Posted on: August 11, 2019

lolinc
Verified ownerGames: 68 Reviews: 4
A Unique Experience in the TES series
Battlespire used Bethesda's own DOS-based XnGine video renderer, which was occassionally susceptible to clipping and collision-detection errors in the game environment. At any rate, keeping this limitation in mind while navigating yields relatively few issues, as it becomes pretty much second-nature where and when these issues arise. The innovative jumping feature in Battlespire helps the PC avoid a lot of frustration from this issue. Battlespire is commonly described as a dungeon-crawler; but this is not really the case: you're in a massive tower filled with very diverse corridors, chambers, entrance-halls, etc.; sometimes you are transported to distinct realms that are expansive and open -- it's a chaotic and whimsical wizard's tower, after all.
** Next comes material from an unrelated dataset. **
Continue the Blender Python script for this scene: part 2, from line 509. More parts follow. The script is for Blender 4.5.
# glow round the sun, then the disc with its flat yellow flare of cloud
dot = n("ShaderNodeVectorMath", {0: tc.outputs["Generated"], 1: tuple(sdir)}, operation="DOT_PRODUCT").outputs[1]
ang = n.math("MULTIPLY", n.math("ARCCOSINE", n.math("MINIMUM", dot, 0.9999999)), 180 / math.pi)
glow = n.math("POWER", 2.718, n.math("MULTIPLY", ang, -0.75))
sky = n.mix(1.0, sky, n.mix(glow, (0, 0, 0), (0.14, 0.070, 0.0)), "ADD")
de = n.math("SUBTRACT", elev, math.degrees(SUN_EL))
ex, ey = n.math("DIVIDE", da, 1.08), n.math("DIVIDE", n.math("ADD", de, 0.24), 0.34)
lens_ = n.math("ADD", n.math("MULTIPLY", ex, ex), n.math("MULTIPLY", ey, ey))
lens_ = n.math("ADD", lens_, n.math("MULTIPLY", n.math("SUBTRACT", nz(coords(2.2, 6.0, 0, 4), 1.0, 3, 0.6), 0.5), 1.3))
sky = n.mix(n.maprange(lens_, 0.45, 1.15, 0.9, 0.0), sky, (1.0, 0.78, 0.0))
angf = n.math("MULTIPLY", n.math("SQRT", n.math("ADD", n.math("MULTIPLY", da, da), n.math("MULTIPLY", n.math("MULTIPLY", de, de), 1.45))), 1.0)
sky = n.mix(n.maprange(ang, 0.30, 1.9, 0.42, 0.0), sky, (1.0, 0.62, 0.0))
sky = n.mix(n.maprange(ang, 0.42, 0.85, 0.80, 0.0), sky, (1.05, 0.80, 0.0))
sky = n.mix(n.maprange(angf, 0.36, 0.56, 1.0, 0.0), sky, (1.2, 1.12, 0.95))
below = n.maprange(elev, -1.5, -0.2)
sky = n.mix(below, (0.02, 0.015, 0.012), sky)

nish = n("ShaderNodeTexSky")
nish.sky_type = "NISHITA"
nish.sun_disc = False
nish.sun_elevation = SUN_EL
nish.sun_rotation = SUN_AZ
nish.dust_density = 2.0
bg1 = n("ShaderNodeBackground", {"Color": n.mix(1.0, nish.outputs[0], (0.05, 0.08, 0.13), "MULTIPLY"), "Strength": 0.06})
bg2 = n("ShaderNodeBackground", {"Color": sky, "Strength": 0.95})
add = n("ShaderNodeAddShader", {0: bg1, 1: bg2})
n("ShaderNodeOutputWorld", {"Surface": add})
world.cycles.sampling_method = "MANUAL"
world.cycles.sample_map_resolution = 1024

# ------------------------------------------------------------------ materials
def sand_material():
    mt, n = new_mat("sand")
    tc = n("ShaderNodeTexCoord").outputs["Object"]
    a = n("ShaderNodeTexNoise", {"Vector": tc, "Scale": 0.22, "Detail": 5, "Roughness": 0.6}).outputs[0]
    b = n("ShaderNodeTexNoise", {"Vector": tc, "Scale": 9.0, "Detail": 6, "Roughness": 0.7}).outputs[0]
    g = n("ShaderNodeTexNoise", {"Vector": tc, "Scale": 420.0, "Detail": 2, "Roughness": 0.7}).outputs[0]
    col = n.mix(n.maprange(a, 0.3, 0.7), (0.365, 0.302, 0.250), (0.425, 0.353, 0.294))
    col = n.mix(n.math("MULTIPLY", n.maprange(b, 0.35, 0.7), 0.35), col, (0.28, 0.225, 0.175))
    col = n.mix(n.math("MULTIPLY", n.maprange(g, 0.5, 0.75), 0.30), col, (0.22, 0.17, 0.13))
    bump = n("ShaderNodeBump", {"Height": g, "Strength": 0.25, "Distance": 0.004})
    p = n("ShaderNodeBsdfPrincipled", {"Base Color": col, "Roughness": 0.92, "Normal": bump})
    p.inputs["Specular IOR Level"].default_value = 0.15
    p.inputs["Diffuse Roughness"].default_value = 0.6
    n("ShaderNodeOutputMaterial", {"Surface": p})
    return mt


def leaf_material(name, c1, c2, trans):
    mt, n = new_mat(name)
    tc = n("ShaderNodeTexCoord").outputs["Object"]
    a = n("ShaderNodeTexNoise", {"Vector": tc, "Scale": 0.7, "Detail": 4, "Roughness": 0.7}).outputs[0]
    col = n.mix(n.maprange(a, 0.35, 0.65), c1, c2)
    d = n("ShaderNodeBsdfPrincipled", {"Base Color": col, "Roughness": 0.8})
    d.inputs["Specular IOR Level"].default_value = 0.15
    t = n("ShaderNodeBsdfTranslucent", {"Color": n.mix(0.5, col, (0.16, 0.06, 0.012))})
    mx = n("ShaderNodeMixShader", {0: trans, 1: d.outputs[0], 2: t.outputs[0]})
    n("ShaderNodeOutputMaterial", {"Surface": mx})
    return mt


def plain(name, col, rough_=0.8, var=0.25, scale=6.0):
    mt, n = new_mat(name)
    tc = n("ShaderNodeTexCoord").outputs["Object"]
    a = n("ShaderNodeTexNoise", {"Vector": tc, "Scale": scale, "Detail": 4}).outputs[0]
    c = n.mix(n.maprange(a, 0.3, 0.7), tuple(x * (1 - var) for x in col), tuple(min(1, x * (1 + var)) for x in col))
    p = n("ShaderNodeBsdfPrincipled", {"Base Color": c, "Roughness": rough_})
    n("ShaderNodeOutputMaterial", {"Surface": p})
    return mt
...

Melee/magic, effects/outcomes are basically what one would expect with this video-renderer: occassionally unpredictable and quirky. But what makes Battlespire so impressive, and so atmospheric, is the contemplative, charismatic, and diabolical motives of its denizens (primarily the Daedra, an omnipresent, praeternatural faction, who keep the dullards of Tamriel on their toes): NPCs are relevant and substantial; they are not merely hyperbolous, interactive props who grant access from point A to point B. Each has their own voice, dialect, and personality. The evirons are very immersive. The music (Absolute Pitch) is varied and appropriate. . . outstanding, actually. All these aspects are encapsulated within a good story. Julian LeFay had such an incredible talent for the mercurially wondrous. I think Battlespire was his final major contribution to the TES series. Be sure to READ the manual, and the accompanying readme.txt. . . The Daedra suffer no fools.